Acórdão nº 8895/11.6TDLSB.L1.S1 de Supremo Tribunal de Justiça (Portugal), 06 de Julho de 2017

Magistrado ResponsávelISABEL SÃO MARCOS
Data da Resolução06 de Julho de 2017
EmissorSupremo Tribunal de Justiça (Portugal)

I.

  1. No Tribunal Judicial da Comarca de ..., Secção Criminal da Instância Local de ..., e no âmbito do Processo Comum n.º 8895/11.6TDLSB, foi decidido, por sentença de 06.11.2015, e no que ora releva para o caso: a) Julgar a acusação improcedente e os pedidos de indemnização cível parcialmente procedentes e, em consequência: b) Absolver o arguido AA da prática do crime de homicídio negligente pelo qual vinha acusado; c) Condenar a demandada ... Seguros, S.A.
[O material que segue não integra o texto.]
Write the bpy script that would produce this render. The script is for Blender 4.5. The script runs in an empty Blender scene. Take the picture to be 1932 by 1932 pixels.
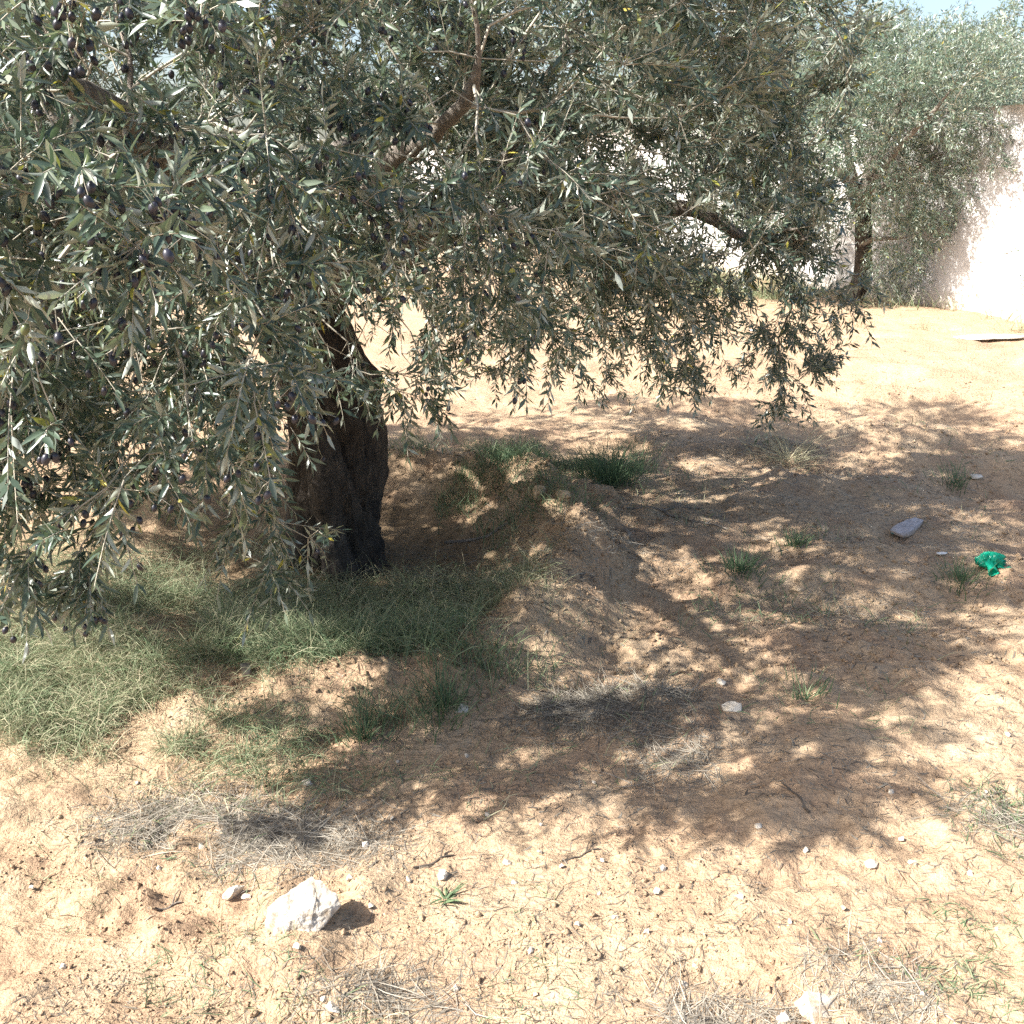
import bpy, math, random
import numpy as np
from mathutils import Matrix, Vector, kdtree

# ------------------------------------------------------------------ camera, world, sun, exposure
scene = bpy.context.scene
COL = scene.collection
CAM_H, PITCH, FOV = 1.6, math.radians(19.2), math.radians(55.0)
cam = bpy.data.cameras.new('camera'); cam.angle = FOV; cam.clip_start = 0.05; cam.clip_end = 2000
camo = bpy.data.objects.new('camera', cam); COL.objects.link(camo)
camo.location = (0, 0, CAM_H); camo.rotation_euler = (math.pi/2 - PITCH, 0, 0)
scene.camera = camo

SUN_ELEV = math.radians(44.0)
LH = Vector((0.945, 0.327)).normalized()            # horizontal direction the light travels: right and slightly away
world = bpy.data.worlds.new('World'); scene.world = world; world.use_nodes = True
wn = world.node_tree.nodes; wl = world.node_tree.links
sky = wn.new('ShaderNodeTexSky'); sky.sky_type = 'NISHITA'; sky.sun_disc = False
sky.sun_elevation = SUN_ELEV
sky.sun_rotation = math.atan2(-LH.x, -LH.y)
sky.dust_density = 3.0; sky.air_density = 1.0
wn['Background'].inputs['Strength'].default_value = 0.095
wl.new(sky.outputs['Color'], wn['Background'].inputs['Color'])
sun = bpy.data.lights.new('sun', 'SUN'); sun.energy = 5.0; sun.angle = math.radians(0.65); sun.color = (1.0, 0.965, 0.91)
suno = bpy.data.objects.new('sun', sun); COL.objects.link(suno)
ld = Vector((LH.x*math.cos(SUN_ELEV), LH.y*math.cos(SUN_ELEV), -math.sin(SUN_ELEV)))
suno.rotation_euler = ld.to_track_quat('-Z', 'Y').to_euler(); suno.location = (-6, -3, 8)
vs = scene.view_settings
vs.view_transform = 'Standard'; vs.look = 'None'; vs.exposure = 1.65; vs.gamma = 1.0; vs.use_curve_mapping = False
scene.render.engine = 'CYCLES'
scene.cycles.max_bounces = 4; scene.cycles.diffuse_bounces = 2; scene.cycles.glossy_bounces = 2; scene.cycles.transmission_bounces = 3
scene.cycles.transparent_max_bounces = 4; scene.cycles.use_denoising = False; scene.cycles.denoiser = 'OPENIMAGEDENOISE'; scene.cycles.denoising_input_passes = 'RGB_ALBEDO_NORMAL'; scene.cycles.use_light_tree = False

rng = np.random.default_rng(7)
random.seed(7)

# ------------------------------------------------------------------ helpers
def tag(o, label=None, cat=None, group=None, kind=None):
    if label: o['label'] = label
    if cat: o['category'] = cat
    if group: o['group'] = group
    if kind: o['kind'] = kind
    return o

def link(name, me, mat=None, parent=None):
    o = bpy.data.objects.new(name, me); COL.objects.link(o)
    if mat is not None and me is not None and len(me.materials) == 0: me.materials.append(mat)
    if parent is not None: o.parent = parent
    return o

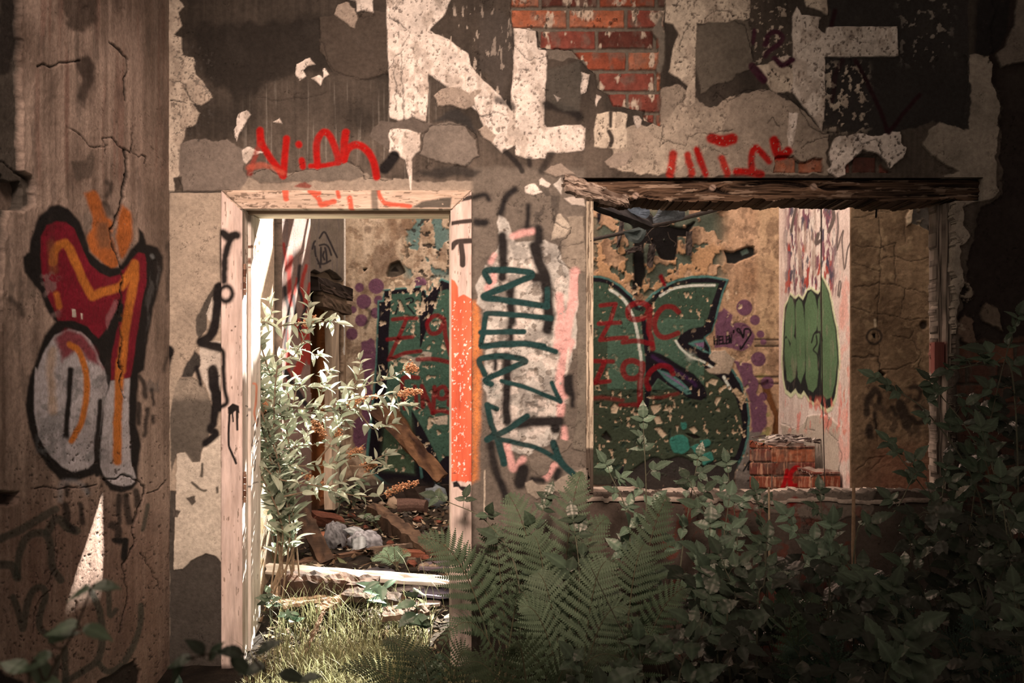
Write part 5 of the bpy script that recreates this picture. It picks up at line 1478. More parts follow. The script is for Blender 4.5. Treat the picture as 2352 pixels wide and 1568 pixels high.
# --- single pieces of debris
def brick(loc, rot, label, seed, col=None, grp=None, s=(.21, .10, .065)):
    m = MB(); r = np.random.RandomState(seed)
    col = A(140, 66, 44) if col is None else col
    n = 5
    vs, fs, cs = [], [], []
    g = np.linspace(-.5, .5, n)
    for f_ in range(6):
        o = len(vs); ax = f_ // 2; sg = (f_ % 2) * 2 - 1
        for a in g:
            for b in g:
                v = [0, 0, 0]; v[ax] = .5 * sg; v[(ax + 1) % 3] = a; v[(ax + 2) % 3] = b
                v = [v[i] * s[i] for i in range(3)]
                e = .006 * (abs(a) > .45) * (abs(b) > .45)
                wob = [.004 * float(vn(v[0] * 40 + seed, v[1] * 40 + v[2] * 57, 7 + i)) for i in range(3)]
                vs.append([v[i] * (1 - e * 8) + wob[i] for i in range(3)]); cs.append(col * r.uniform(.65, 1.2))
        for i in range(n - 1):
            for j in range(n - 1):
                q = (o + i * n + j, o + i * n + j + 1, o + (i + 1) * n + j + 1, o + (i + 1) * n + j)
                fs.append(q if sg > 0 else q[::-1])
    m.add(vs, fs, cs)
    ob = m.build('brick', M_STONE)
    ob.location = loc; ob.rotation_euler = rot
    return tag(ob, label, 'brick', grp)


def on(px, py, lift): return G(px, py, lift)


brick(on(748, 1205, .03), (.3, .2, .7), 'broken red brick on the floor left of the crumpled shirt', 31, A(110, 60, 42))
brick(on(668, 1345, .045), (.1, -.2, 1.9), 'mossy brick propped against the left end of the charred log', 32, A(120, 92, 66))
brick(on(645, 1378, .02), (.5, .1, .4), 'pale brick fragment in front of the log near the left casing', 33, A(206, 156, 120), s=(.12, .09, .05))
brick(on(742, 1245, .02), (.1, .6, 2.2), 'small orange brick fragment beside the leaning post', 34, A(176, 104, 72), s=(.08, .07, .05))
brick(on(965, 1278, .015), (0, .1, .2), 'flat rust coloured brick piece behind the white plank near the fern', 35, A(126, 66, 44), s=(.2, .12, .03))
brick(on(1040, 1290, .02), (.1, 0, 1.0), 'dark brick half hidden by the right door casing', 36, A(90, 54, 40))


def slate(px, py, w, d, rz, tilt, label, seed, col=A(84, 70, 66), lift=.012):
    m = MB(); r = np.random.RandomState(seed); k = 9
    pts = []
    for i in range(k):
        a = 2 * math.pi * i / k
        q = r.uniform(.75, 1.05)
        pts.append((w * q * math.copysign(abs(math.cos(a)) ** .6, math.cos(a)), d * q * math.copysign(abs(math.sin(a)) ** .6, math.sin(a))))
    vs = [(x, y, 0.006) for x, y in pts] + [(x * 1.02, y * 1.02, -.006) for x, y in pts]
    fs = [tuple(range(k)), tuple(range(2 * k - 1, k - 1, -1))] + [(i, k + i, k + (i + 1) % k, (i + 1) % k) for i in range(k)]
    m.add(vs, fs, np.array([col * r.uniform(.75, 1.2) for _ in vs]))
    ob = m.build('roof_slate', M_STONE); ob.location = on(px, py, lift + abs(math.sin(tilt)) * d * .8); ob.rotation_euler = (tilt, r.uniform(-.08, .08), rz)
    return tag(ob, label, 'slate', 'broken roof slates')


slate(1012, 1308, .13, .08, .3, .12, 'long purplish roof slate lying just behind the white plank', 41, A(104, 82, 78))
slate(872, 1322, .09, .05, .9, .2, 'narrow grey slate sliver behind the middle of the white plank', 42)
slate(1000, 1372, .12, .07, -.2, .15, 'dark violet slate under the fern in front of the white plank', 43, A(96, 78, 80))
slate(940, 1360, .10, .06, .5, -.1, 'slate with a sunlit edge right of the charred log', 44, A(120, 96, 84))
slate(722, 1368, .16, .07, -.1, .18, 'grey slate sheet half under the splintered lath in front of the log', 45, A(112, 88, 76))
slate(955, 1395, .12, .05, .2, .1, 'low slate chip among the grass tips right of the doorway centre', 46, A(130, 100, 84))
slate(620, 1222, .07, .05, .3, .3, 'pale slate chip by the left room wall', 47, A(190, 156, 130))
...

    a pagar aos demandantes BB, CC, DD e EE a quantia total de 92.345,92 euros (noventa e um mil e oitocentos e quarenta euros), sendo: €17.500 pelos danos não patrimoniais sofridos pela viúva; € 10.500 pelos danos não patrimoniais sofridos pelo filho EE, e € 7.000 pelos danos não patrimoniais sofridos por cada uma das filhas; € 700 pelos danos não patrimoniais sofridos pela vítima antes de falecer; € 38.500 pelo dano morte; e os restantes € 15.705,92 por danos patrimoniais. Montante a que há a acrescer juros de mora vincendos à taxa legal, absolvendo-se a demandada do demais peticionado pela demandante; d) Condenar a demandada ... Seguros, S.A.

    a pagar ao demandante Instituto da Segurança Social, IP/CNP a quantia de € 10.712,56 a que acrescem juros de mora desde a notificação, ou seja desde 28.11.2014, até integral e efectivo pagamento e absolvê-la do restante peticionado.

    e) Condenar em custas cíveis os demandantes e demandada, na proporção do decaimento, sem prejuízo do apoio judiciário concedido.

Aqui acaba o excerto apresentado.